Some urbanism commentators suggest that gentrification is the result of a "rent gap" between actual and potential rent. How should this theory affect zoning policy?

The "rent gap" theory offers on the common explanations for gentrification. According to this theory, investors will be most tempted to purchase land when there is a disparity between the current rental income of the land and the potentially achievable rental income. The theory makes sense at first glance—why invest money in land if you cannot make a profit on it?
What is more controversial is the use of rent gap theory to justify opposition to new market-rate housing. One argument is that if new market-rate housing is built, landlords will discover that they can afford to charge more rent for existing housing, and thus start raising rents and evicting tenants. Thus, it is argued, market-rate housing in lower-income areas leads to gentrification and the displacement of poorer tenants. It seems to me, however, that the logic of this argument supports no new market-rate housing anywhere: if new housing raises rents, obviously any new housing (other than government-subsidized low-income housing) is bad.
It seems to me, however, that this version of rent gap theory is based on a couple of questionable assumptions. First, it overlooks the effect of zoning on "potentially achievable rental income." It seems to me that anti-housing zoning actually increases potential rent: a city that severely limits the supply of housing will normally increase the price of such housing, which in turn means that the rental income potentially available to a new building's landlord will be much, much higher than the rental income that a landlord might get in a more permissive city. It follows that restrictive zoning may increase the rent gap, rather than erasing the rent gap.

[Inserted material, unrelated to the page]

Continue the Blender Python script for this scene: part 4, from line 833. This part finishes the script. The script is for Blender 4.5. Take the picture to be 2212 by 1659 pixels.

Second, the use of rent gap theory to oppose new housing makes sense only if new housing increases the value of existing housing nearby, thus creating a rent gap where none existed. In theory, this might be true if new housing leads to amenities that make the existing housing more attractive. On the other hand, some studies suggest that new housing not only holds citywide rents down by increasing housing supply, but might even have the same effect on nearby housing. For example, a new study by Evan Mast and two other economists finds that new market-rate units lower rents in nearby buildings by 5 to 7 percent. Thus, new housing might not be the cause of a rent gap. More broadly, new housing might be the result of gentrification rather than the cause—otherwise, neighborhoods like New York’s West Village (which have experienced less new construction than other city neighborhoods) would never gentrify.
So even if the rent gap theory is to some extent valid, it does not follow that it justifies opposition to new housing.